Die Atmosphäre, die Louise Welsh bereits auf den ersten Seiten von Verdacht ist ein unheimlicher Nachbar zu entfesseln weiß, ist ebenso beklemmend wie grandios. Mitten hinein ins Geschehen katapultiert die Engländerin den Leser und lässt ihn erst nach 275 Seiten wieder los.

Jane Logan hat eigentlich alles, was sie braucht: schwanger kommt sie mit ihrer Lebensgefährtin Petra nach Berlin, um sich dort niederzulassen. Die Stadt erscheint ihr sehr vielversprechen. Eigentlich könnte alles perfekt sein, wenn da nicht das unheimliche Wohnhaus wäre: Vom ersten Tag an fühlt sich Jane vom düsteren Hinterhaus angezogen, das einige Geheimnisse zu bergen scheint. Und auch die Nachbarn des Paares scheinen einige Geheimnisse zu hüten.

Der neben ihnen wohnende Mann scheint mit seiner Tochter zu schlafen, ein altes Ehepaar im Erdgeschoss erscheint nicht minder rätselhaft. So erwacht in Jane ihr Spürsinn.
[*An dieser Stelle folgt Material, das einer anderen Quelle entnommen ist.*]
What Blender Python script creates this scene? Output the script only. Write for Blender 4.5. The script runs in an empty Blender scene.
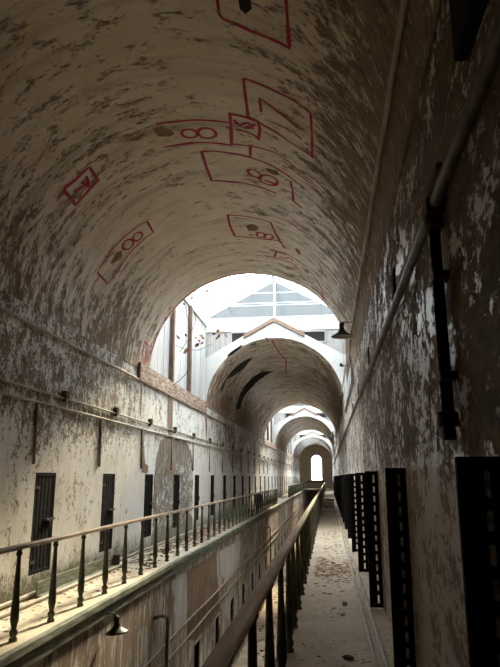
import bpy, bmesh, math, random
from mathutils import Vector, Matrix, noise
random.seed(7)
SC = bpy.context.scene
COL = SC.collection
PI = math.pi

# ------------------------------------------------------------------ measures
EYE = 1.55
XL, XR = -3.94, 0.62            # faces of the long walls
CX = (XL + XR) / 2              # axis of the vault
RV = (XR - XL) / 2              # vault radius
SPR = 3.80                      # spring line of the vault
ZLOW = -3.95                    # lower storey floor
YBACK, YEND = -14.5, 90.0
VAULTS = [(-14.5, 13.4), (20.1, 39.8), (47.7, 62.0), (73.0, 90.0)]
GAPS = [(13.4, 20.1), (39.8, 47.7), (62.0, 73.0)]

# ------------------------------------------------------------------ camera
F = 620.0
VPX, VPY = 328.0, 477.0
d = Vector(((VPX - 250) / F, (VPY - 333.5) / F, 1)).normalized()      # corridor axis in camera space (x right, y down)
u = Vector((0, -d.z, d.y)).normalized()
r = (-u).cross(d)
if r.x < 0: r = -r
ROT = Matrix((r, d, u))         # camera space -> world
cam = bpy.data.cameras.new('camera')
cam.sensor_fit = 'HORIZONTAL'; cam.sensor_width = 36; cam.lens = F / 500 * 36
cam.clip_start = 0.05; cam.clip_end = 400
co = bpy.data.objects.new('camera', cam); COL.objects.link(co)
ax, ay, az = ROT.col[0], -ROT.col[1], -ROT.col[2]
co.matrix_world = Matrix(((ax.x, ay.x, az.x, 0), (ax.y, ay.y, az.y, 0), (ax.z, ay.z, az.z, EYE), (0, 0, 0, 1)))
SC.camera = co

def ray(x, y):
    return ROT @ Vector(((x - 250) / F, (y - 333.5) / F, 1))
def at_plane(x, y, axis, val):
    v = ray(x, y); o = Vector((0, 0, EYE))
    return o + v * ((val - o[axis]) / v[axis])
def on_vault(x, y):
    """survey reading of a mark on the vault: angle round the arch, distance along"""
    v = ray(x, y); oz = EYE - SPR
    a = v.x * v.x + v.z * v.z
    b = 2 * (-CX * v.x + oz * v.z)
    c = CX * CX + oz * oz - RV * RV
    t = (-b + math.sqrt(max(b * b - 4 * a * c, 0))) / (2 * a)
    return math.atan2(oz + v.z * t, v.x * t - CX), v.y * t

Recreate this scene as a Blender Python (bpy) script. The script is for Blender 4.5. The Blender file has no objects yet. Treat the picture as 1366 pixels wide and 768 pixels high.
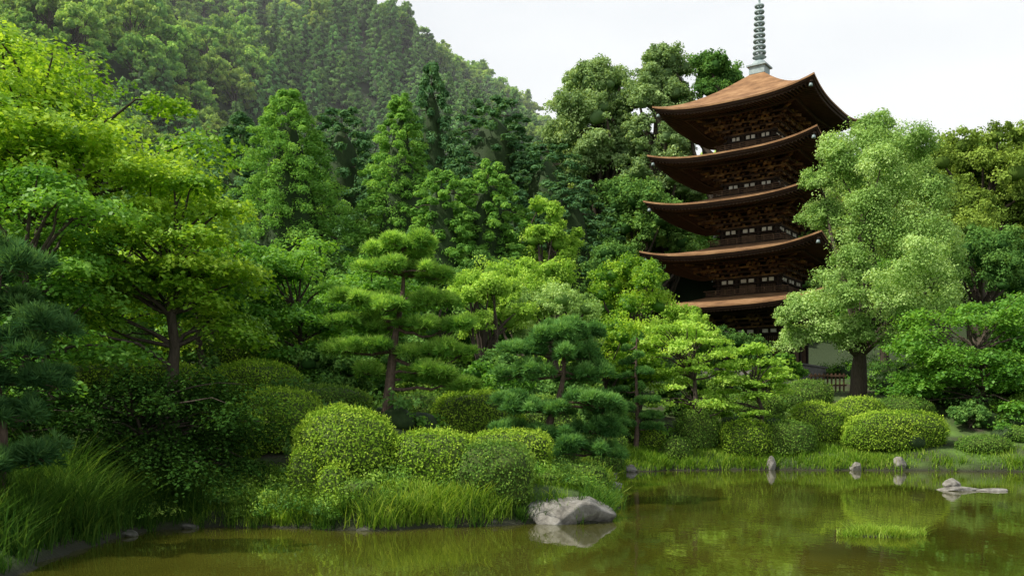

Sie versucht den Rätseln des Hinterhauses und der Bewohner auf die Spur zu kommen, ahnt aber nicht welche Konsequenzen ihre investigativen Eskapaden haben werden …

Suspense, Suspense und nochmals Suspense. Das wären die Worte zur Verschlagwortung dieses Buches. Der Leser ahnt schon auf den ersten Seiten, dass in der Berliner Immobilie, die Jane und Petra bewohnen, einiges im Argen zu liegen scheint. Geschickt schafft es Louise Welsh, dieses ungute Gefühl über ihrer Erzählung und dem Leser schweben zu lassen. Anklänge an den großen Suspense-Meister Hitchcock und sein „Fenster zum Hof“ tauchen auf – Kinoreife Spannung in Literatur gegossen, die im Gedächtnis haften bleibt.

Für ihr Geschick, Atmosphäre zwischen den Zeilen zu erzeugen muss man Louise Welsh Tribut zollen. Sie ist zweifelsohne eine der interessantesten Spannungsautorinnen von der Insel, was sie mit Verdacht ist ein unheimlicher Nachbar erneut bestätigt.